REQUEST =
Every line holding the string "script" should be gathered.
---------- EXERCISE DATA ----------
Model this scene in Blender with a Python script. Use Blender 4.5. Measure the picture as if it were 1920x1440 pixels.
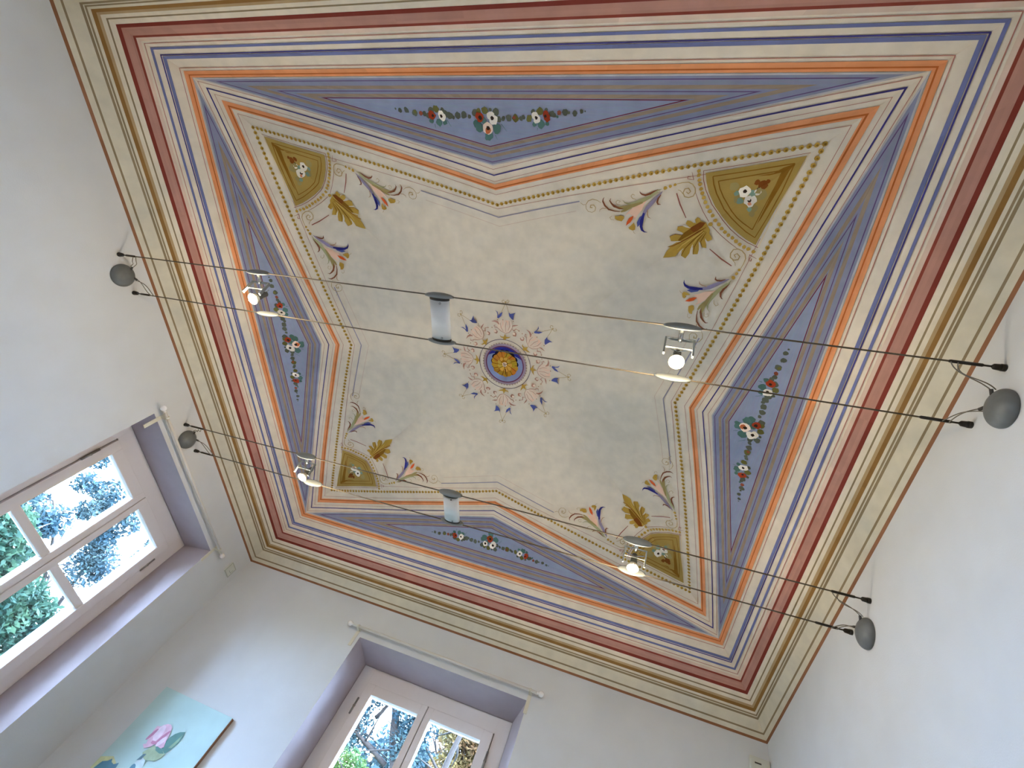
import bpy, bmesh, math, random
from mathutils import Vector, Matrix
random.seed(7)
C = bpy.context.scene.collection
for o in list(bpy.data.objects): bpy.data.objects.remove(o)
sc = bpy.context.scene
PI = math.pi

# ------------------------------------------------------------------ camera, sky, sun, exposure
FPX = 886.417                                   # focal length in pixels of the 1920 px wide frame
CAM = Vector((0.9496, -1.3875, 1.3832))
cam = bpy.data.cameras.new('camera'); cam.sensor_fit = 'HORIZONTAL'; cam.sensor_width = 36.0
cam.lens = FPX/1920*36.0; cam.clip_start = 0.02; cam.clip_end = 300
camo = bpy.data.objects.new('camera', cam); C.objects.link(camo)
RT = Vector((0.944149, -0.018610, 0.328993)); DN = Vector((0.174566, 0.875042, -0.451473)); FW = Vector((-0.279481, 0.483689, 0.829419))
camo.matrix_world = Matrix(((RT.x, -DN.x, -FW.x, CAM.x), (RT.y, -DN.y, -FW.y, CAM.y), (RT.z, -DN.z, -FW.z, CAM.z), (0, 0, 0, 1)))
sc.camera = camo

w = bpy.data.worlds.new('sky'); sc.world = w; w.use_nodes = True
nt = w.node_tree; nt.nodes.clear()
wo = nt.nodes.new('ShaderNodeOutputWorld'); bg = nt.nodes.new('ShaderNodeBackground')
tc = nt.nodes.new('ShaderNodeTexCoord'); no = nt.nodes.new('ShaderNodeTexNoise'); no.inputs['Scale'].default_value = 3.0
no.inputs['Detail'].default_value = 4
rp = nt.nodes.new('ShaderNodeValToRGB')
rp.color_ramp.elements[0].position = .35; rp.color_ramp.elements[0].color = (.38, .58, 1, 1)
rp.color_ramp.elements[1].position = .70; rp.color_ramp.elements[1].color = (.66, .80, 1, 1)
nt.links.new(tc.outputs['Generated'], no.inputs['Vector']); nt.links.new(no.outputs['Fac'], rp.inputs['Fac'])
nt.links.new(rp.outputs['Color'], bg.inputs['Color']); bg.inputs['Strength'].default_value = 16.0
nt.links.new(bg.outputs[0], wo.inputs[0])

sun = bpy.data.lights.new('sun', 'SUN'); sun.energy = 6.0; sun.color = (1, .93, .80); sun.angle = .01
suno = bpy.data.objects.new('sun', sun); C.objects.link(suno); suno.rotation_euler = (math.radians(38), math.radians(22), 0)

sc.view_settings.view_transform = 'Standard'; sc.view_settings.look = 'None'
sc.view_settings.gamma = 1; sc.view_settings.use_curve_mapping = False
sc.view_settings.exposure = 1.6
LAMP_W = 3.5
sc.cycles.max_bounces = 10; sc.cycles.diffuse_bounces = 6; sc.cycles.transparent_max_bounces = 12
sc.cycles.sample_clamp_indirect = 6

# ------------------------------------------------------------------ helpers
def lin(v):
    v /= 255.0
    return v/12.92 if v <= .04045 else ((v+.055)/1.055)**2.4
def L3(c): return tuple(lin(x) for x in c)

def mat(name, col, rough=.6, metal=0, noise=0, scale=20, bump=0, bscale=60, spec=.4, linear=False):
    m = bpy.data.materials.new(name); m.use_nodes = True
    n = m.node_tree.nodes; l = m.node_tree.links; b = n['Principled BSDF']
    c = col if linear else L3(col)
    b.inputs['Base Color'].default_value = (*c, 1); b.inputs['Roughness'].default_value = rough
    b.inputs['Metallic'].default_value = metal; b.inputs['Specular IOR Level'].default_value = spec
    t = n.new('ShaderNodeTexCoord')
    if noise:
        x = n.new('ShaderNodeTexNoise'); x.inputs['Scale'].default_value = scale; x.inputs['Detail'].default_value = 5
        r = n.new('ShaderNodeValToRGB'); k = 1-noise
        r.color_ramp.elements[0].position = .3; r.color_ramp.elements[1].position = .7
        r.color_ramp.elements[0].color = (c[0]*k, c[1]*k, c[2]*k, 1); r.color_ramp.elements[1].color = (*[min(1, q*(1+noise*.5)) for q in c], 1)
        l.new(t.outputs['Object'], x.inputs['Vector']); l.new(x.outputs['Fac'], r.inputs['Fac']); l.new(r.outputs['Color'], b.inputs['Base Color'])
    if bump:
        x = n.new('ShaderNodeTexNoise'); x.inputs['Scale'].default_value = bscale; x.inputs['Detail'].default_value = 6
        q = n.new('ShaderNodeBump'); q.inputs['Strength'].default_value = bump; q.inputs['Distance'].default_value = .01
        l.new(t.outputs['Object'], x.inputs['Vector']); l.new(x.outputs['Fac'], q.inputs['Height']); l.new(q.outputs['Normal'], b.inputs['Normal'])
    return m

def fresco_mat(name, rough=.85):
    """paint read from the mesh's colours, broken by plaster stains and worn brushwork"""
    m = bpy.data.materials.new(name); m.use_nodes = True
    n = m.node_tree.nodes; l = m.node_tree.links; b = n['Principled BSDF']
    b.inputs['Roughness'].default_value = rough; b.inputs['Specular IOR Level'].default_value = .2
    t = n.new('ShaderNodeTexCoord'); a = n.new('ShaderNodeVertexColor'); a.layer_name = 'paint'
    n1 = n.new('ShaderNodeTexNoise'); n1.inputs['Scale'].default_value = 1.1; n1.inputs['Detail'].default_value = 4
    n2 = n.new('ShaderNodeTexNoise'); n2.inputs['Scale'].default_value = 14; n2.inputs['Detail'].default_value = 6
    for q in (n1, n2): l.new(t.outputs['Object'], q.inputs['Vector'])
    r1 = n.new('ShaderNodeValToRGB'); e = r1.color_ramp.elements
    e[0].position = .36; e[0].color = (.90, .92, .93, 1); e[1].position = .66; e[1].color = (1.0, .985, .95, 1)
    l.new(n1.outputs['Fac'], r1.inputs['Fac'])
    r2 = n.new('ShaderNodeValToRGB'); e = r2.color_ramp.elements
    e[0].position = .3; e[0].color = (.90, .90, .90, 1); e[1].position = .72; e[1].color = (1.04, 1.03, 1.02, 1)
    l.new(n2.outputs['Fac'], r2.inputs['Fac'])
    m1 = n.new('ShaderNodeMixRGB'); m1.blend_type = 'MULTIPLY'; m1.inputs[0].default_value = 1
    m2 = n.new('ShaderNodeMixRGB'); m2.blend_type = 'MULTIPLY'; m2.inputs[0].default_value = 1
    l.new(a.outputs['Color'], m1.inputs[1]); l.new(r1.outputs['Color'], m1.inputs[2])
    l.new(m1.outputs[0], m2.inputs[1]); l.new(r2.outputs['Color'], m2.inputs[2])
    l.new(m2.outputs[0], b.inputs['Base Color'])
    bp = n.new('ShaderNodeBump'); bp.inputs['Strength'].default_value = .12; bp.inputs['Distance'].default_value = .004
    l.new(n2.outputs['Fac'], bp.inputs['Height']); l.new(bp.outputs['Normal'], b.inputs['Normal'])
    return m

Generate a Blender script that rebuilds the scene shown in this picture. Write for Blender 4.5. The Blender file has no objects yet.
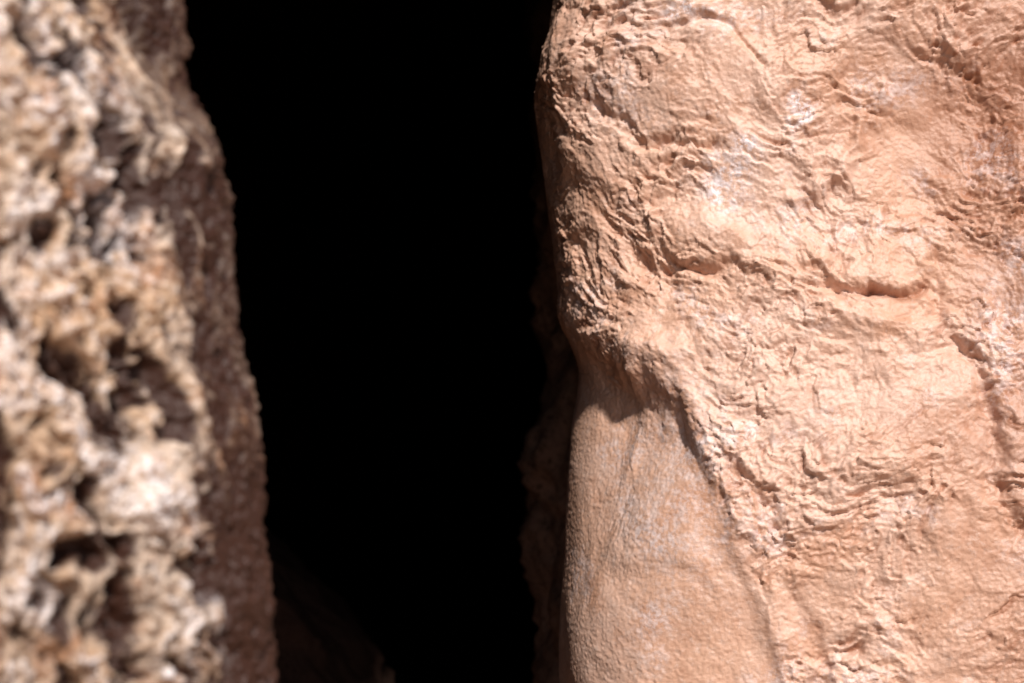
import bpy, math, numpy as np
from mathutils import Vector

CAMZ = 1.5
LENS = 50.0
K = 36.0 / LENS / 1024.0     # metres per reference unit at 1 m distance

# ------------------------------------------------------------------ noise
rng = np.random.RandomState(7)
PERM = rng.permutation(4096).astype(np.int64)
GA = rng.rand(4096) * 2 * np.pi
GX, GY = np.cos(GA), np.sin(GA)
R1, R2, R3 = rng.rand(4096), rng.rand(4096), rng.rand(4096)

def hsh(ix, iy, seed):
    a = PERM[(ix + seed * 131) & 4095]
    return PERM[(a + iy * 17 + seed * 57) & 4095]

def perlin(x, y, seed=0):
    ix = np.floor(x).astype(np.int64); iy = np.floor(y).astype(np.int64)
    fx = x - ix; fy = y - iy
    u = fx**3 * (fx * (fx * 6 - 15) + 10); v = fy**3 * (fy * (fy * 6 - 15) + 10)
    def g(dx, dy):
        h = hsh(ix + dx, iy + dy, seed)
        return GX[h] * (fx - dx) + GY[h] * (fy - dy)
    a = g(0, 0); b = g(1, 0); c = g(0, 1); d = g(1, 1)
    return ((a + u * (b - a)) * (1 - v) + (c + u * (d - c)) * v) * 1.5

def fbm(x, y, octv=4, seed=0, gain=0.5, lac=2.03):
    t = 0; amp = 1.0; n = 0
    for i in range(octv):
        t = t + amp * perlin(x, y, seed + i); n += amp
        x = x * lac + 3.7; y = y * lac - 1.9; amp *= gain
    return t / n

def ridged(x, y, octv=4, seed=0, gain=0.5):
    t = 0; amp = 1.0; n = 0
    for i in range(octv):
        t = t + amp * (1 - np.abs(perlin(x, y, seed + i)) * 2); n += amp
        x = x * 2.1 + 5.1; y = y * 2.1 + 1.3; amp *= gain
    return t / n

def worley(x, y, seed=0):
    ix = np.floor(x).astype(np.int64); iy = np.floor(y).astype(np.int64)
    f1 = np.full(x.shape, 9.0); cid = np.zeros(x.shape)
    fac = np.zeros(x.shape)
    for dx in (-1, 0, 1):
        for dy in (-1, 0, 1):
            h = hsh(ix + dx, iy + dy, seed)
            ox = ix + dx + R1[h] - x; oy = iy + dy + R2[h] - y
            d = np.sqrt(ox * ox + oy * oy)
            closer = d < f1
            cid = np.where(closer, R3[h], cid)
            tilt = GX[h] * ox + GY[h] * oy
            fac = np.where(closer, tilt, fac)
            f1 = np.where(closer, d, f1)
    return f1, cid, fac

def sst(a, b, x):
    t = np.clip((x - a) / (b - a), 0, 1)
    return t * t * (3 - 2 * t)

def terrace(h, n, sharp):
    q = h * n; f = np.floor(q); r = q - f
    return (f + np.clip((r - 0.5) * sharp + 0.5, 0, 1)) / n

def axis(lo_far, lo, hi, hi_far, step, mx):
    mid = list(np.arange(lo, hi, step))
    s = step; p = lo; left = []
    while p > lo_far:
        s = min(s * 1.07, mx); p -= s; left.append(p)
    s = step; p = mid[-1]; right = []
    while p < hi_far:
        s = min(s * 1.07, mx); p += s; right.append(p)
    return np.array(left[::-1] + mid + right)

def seg(PX, PY, pts, w):
    best = np.full(PX.shape, 1e9)
    for (x0, y0), (x1, y1) in zip(pts[:-1], pts[1:]):
        dx, dy = x1 - x0, y1 - y0
        t = np.clip(((PX - x0) * dx + (PY - y0) * dy) / (dx * dx + dy * dy), 0, 1)
        d = np.hypot(PX - x0 - t * dx, PY - y0 - t * dy)
        best = np.minimum(best, d)
    return np.exp(-(best / w) ** 2)

def blob(PX, PY, cx, cy, rx, ry, ang=0):
    a = math.radians(ang); dx = PX - cx; dy = PY - cy
    u = dx * math.cos(a) + dy * math.sin(a); v = -dx * math.sin(a) + dy * math.cos(a)
    return np.exp(-(u / rx) ** 2 - (v / ry) ** 2)

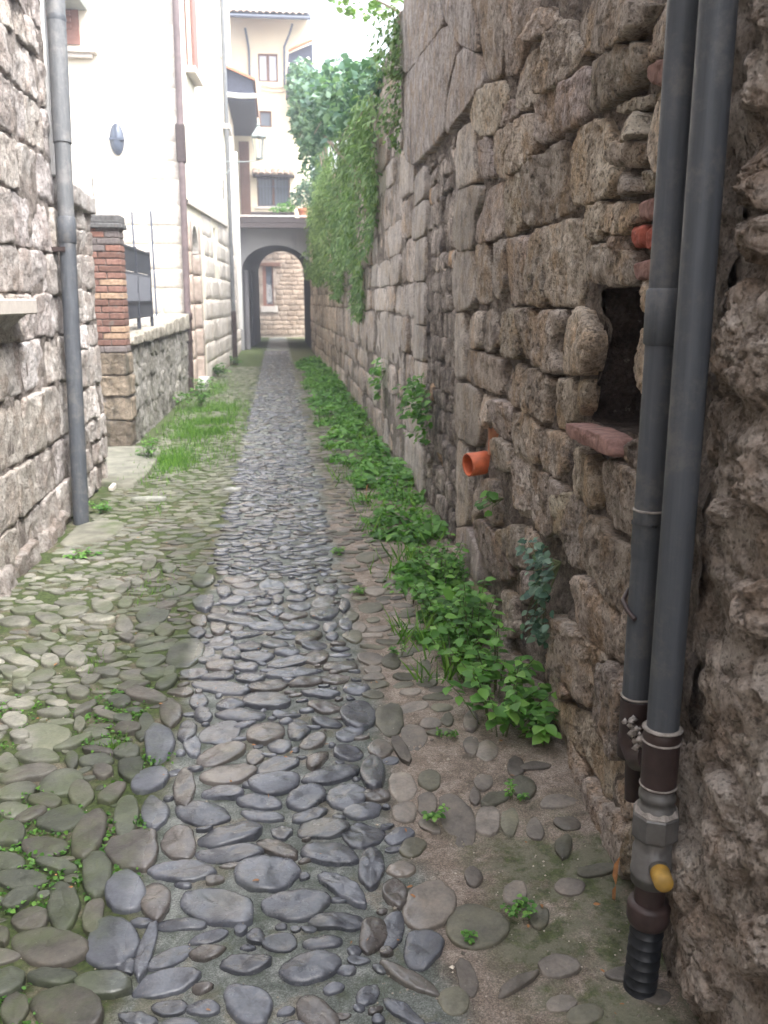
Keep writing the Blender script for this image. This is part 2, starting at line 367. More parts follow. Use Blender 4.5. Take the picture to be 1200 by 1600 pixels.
def bed_mat():
    t = NT("alley_bedding"); X = t.xyz(); w = t.math('MULTIPLY', t.math('SUBTRACT', t.noise(2.3, 5, .6), .5), .34)
    x = t.math('ADD', X[0], w)
    cen = t.math('MULTIPLY', t.step(x, -.46, -.36), t.math('SUBTRACT', 1.0, t.step(x, .27, .40)))
    rgt = t.step(x, .27, .40)
    gr = t.vor(330, out='Color'); g1 = t.n("ShaderNodeSeparateColor"); t.l(gr, g1.inputs[0]); g = g1.outputs[0]; g2 = g1.outputs[1]
    n1 = t.noise(5.5, 7, .62); n2 = t.noise(17, 7, .65)
    cem = t.ramp(n2, [(.33, (.12, .14, .12)), (.5, (.225, .245, .225)), (.68, (.38, .39, .375))])
    cem = t.mix(t.math('MULTIPLY', t.step(n1, .52, .62), .7), cem, t.mix(1.0, t.ramp(n2, [(.3, .7), (.7, 1.3)]), (.36, .31, .25), 'MULTIPLY'))
    sand = t.ramp(t.math('ADD', t.math('MULTIPLY', n2, .55), t.math('MULTIPLY', n1, .45)), [(.36, (.13, .11, .085)), (.48, (.29, .235, .19)), (.62, (.44, .37, .315))])
    soil = t.ramp(n2, [(.33, (.10, .08, .06)), (.5, (.17, .14, .105)), (.68, (.28, .24, .185))])
    col = t.mix(cen, t.mix(rgt, soil, sand), cem)
    col = t.mix(.7, col, t.mix(1.0, col, t.ramp(g, [(0, .45), (.5, .95), (1, 1.7)]), 'MULTIPLY'))
    moss = t.ramp(t.noise(60, 6, .6), [(.35, (.030, .050, .013)), (.65, (.095, .135, .035))])
    lm = t.math('MULTIPLY', t.math('SUBTRACT', 1.0, t.step(x, -.48, -.36)), t.step(t.noise(2.9, 7, .66), .36, .52))
    # green front corner on the right and greening of the far ground
    rm = t.math('MULTIPLY', t.math('MULTIPLY', t.step(x, .44, .56), t.math('SUBTRACT', 1.0, t.step(X[1], 2.15, 2.6))), t.step(t.noise(5, 7, .68), .36, .54))
    fm = t.math('MULTIPLY', t.step(X[1], 6, 9), t.math('MULTIPLY', t.math('SUBTRACT', 1.0, cen), .75))
    col = t.mix(t.math('MULTIPLY', lm, .95), col, moss); col = t.mix(t.math('MULTIPLY', rm, .85), col, t.mix(t.step(t.noise(14, 7, .7), .42, .6), (.20, .205, .14), moss)); col = t.mix(fm, col, moss)
    cm = t.math('MULTIPLY', cen, t.step(t.noise(11, 6, .7), .5, .62)); col = t.mix(t.math('MULTIPLY', cm, .5), col, (.085, .115, .065))
    nb = t.bump(t.noise(38, 9, .74), .8, .03); nb = t.bump(g2, .6, .004, nb)
    return t.fin(col, t.mix(cen, (.9, .9, .9), (.42, .42, .42)), nb, .4)
M_bed = bed_mat()
def leaf_mat(name, a, b, c, trans=.35, rough=.5):
    t = NT(name); s = t.n("ShaderNodeSeparateColor"); t.l(t.attr(), s.inputs[0])
    col = t.ramp(s.outputs[0], [(.1, a), (.55, b), (.95, c)]); t.fin(col, rough, None, .4)
    tr = t.n("ShaderNodeBsdfTranslucent"); t.l(t.mix(1.0, col, (1.2, 1.35, .6), 'MULTIPLY'), tr.inputs[0])
    mx = t.n("ShaderNodeMixShader"); mx.inputs[0].default_value = trans; t.l(t.b.outputs[0], mx.inputs[1]); t.l(tr.outputs[0], mx.inputs[2]); t.l(mx.outputs[0], t.out.inputs[0])
    return t.m
M_leaf = leaf_mat("weed_leaf", (.055, .15, .03), (.12, .29, .055), (.23, .43, .10))
M_leafb = leaf_mat("bright_leaf", (.04, .12, .015), (.08, .21, .03), (.15, .31, .06))
M_creep = leaf_mat("creeper_leaf", (.045, .10, .075), (.10, .19, .14), (.25, .36, .28))
M_hang = leaf_mat("hanging_herb_leaf", (.075, .15, .045), (.15, .25, .085), (.29, .39, .19))
M_dull = leaf_mat("dull_clover", (.022, .06, .016), (.04, .10, .025), (.08, .16, .045))
M_grass = leaf_mat("grass_blade", (.05, .13, .015), (.11, .25, .03), (.20, .36, .06))
M_stem = simple("plant_stem", (.11, .13, .05), .7, .3, 40)
M_twig = simple("bare_twig", (.25, .19, .15), .8, .3, 40)
M_dead = simple("dead_leaf", (.34, .16, .06), .7, .3, 60)

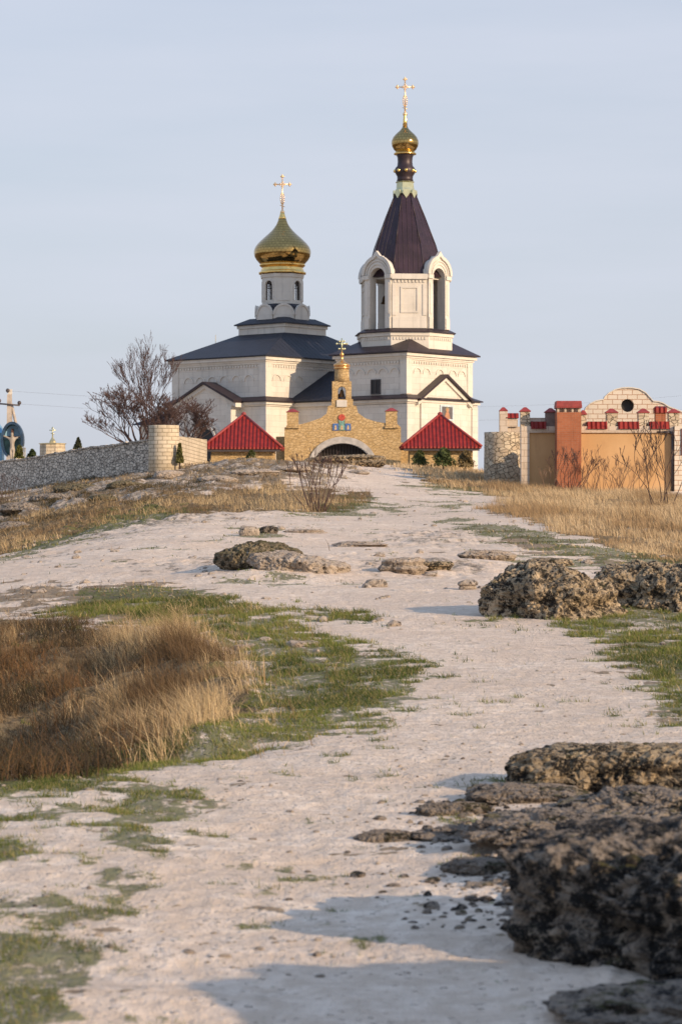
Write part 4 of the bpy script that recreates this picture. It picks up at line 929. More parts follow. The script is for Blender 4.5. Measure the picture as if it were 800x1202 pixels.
# icon: three blue panels, the middle one taller with a red round top
M_BLUE = simple('blue_mosaic', (.07, .15, .36), .4, 0, .45, 18); M_IRED = simple('red_mosaic', (.45, .07, .04), .45, 0, .3, 14); M_GREENM = simple('green_mosaic', (.16, .30, .25), .45, 0, .5, 16)
M_FLESH = simple('ochre_mosaic', (.55, .38, .20), .5, 0, .3, 14)
for x0, x1, y0, y1, mt in ((390.5, 397, 497.5, 505.5, M_BLUE), (405, 411.5, 497.5, 505.5, M_BLUE), (397.6, 404.4, 491, 505.5, M_GREENM)):
    ip = MB().box(gx_(x0), gx_(x1), -.40, -.34, gz_(y1), gz_(y0)); io = gbld(ip, 'icon_panel', mt)
    xm = gx_((x0+x1)/2); f_ = MB().slab([(-.065, gz_(y1-.9)), (.065, gz_(y1-.9)), (.045, gz_(y1-4.2)), *arc(0, gz_(y1-5.0), .04, 0, 180, 6), (-.045, gz_(y1-4.2))], (xm, -.41), (1, 0), (0, -1), .02); f_.build('icon_figure', M_FLESH, io, GB)
gbld(MB().slab(arc(gx_(401), gz_(490.5), 3.9*gs, 0, 360, 20)[:-1], (0, -.415), (1, 0), (0, -1), .07), 'icon_roundel', M_IRED)
for xc, y0 in ((343.5, 480), (459, 479)):
    p = MB().box(gx_(xc)-.30, gx_(xc)+.30, -.42, .3, gz_(503), gz_(y0+4)); p.box(gx_(xc)-.34, gx_(xc)+.34, -.46, .34, gz_(503), gz_(500))
    po = gbld(p, 'pillar', M_OCHRE); MB().frustum((gx_(xc), -.06), (.36, .4), gz_(y0+4), (.08, .08), gz_(y0)).build('cap', M_REDCAP, po, GB)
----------
COMPLETED TASK =
Model this scene in Blender with a Python script. Use Blender 4.5. Measure the picture as if it were 1920x1440 pixels.
Generate a Blender script that rebuilds the scene shown in this picture. Write for Blender 4.5. The Blender file has no objects yet.
Keep writing the Blender script for this image. This is part 2, starting at line 367. More parts follow. Use Blender 4.5. Take the picture to be 1200 by 1600 pixels.
Write part 4 of the bpy script that recreates this picture. It picks up at line 929. More parts follow. The script is for Blender 4.5. Measure the picture as if it were 800x1202 pixels.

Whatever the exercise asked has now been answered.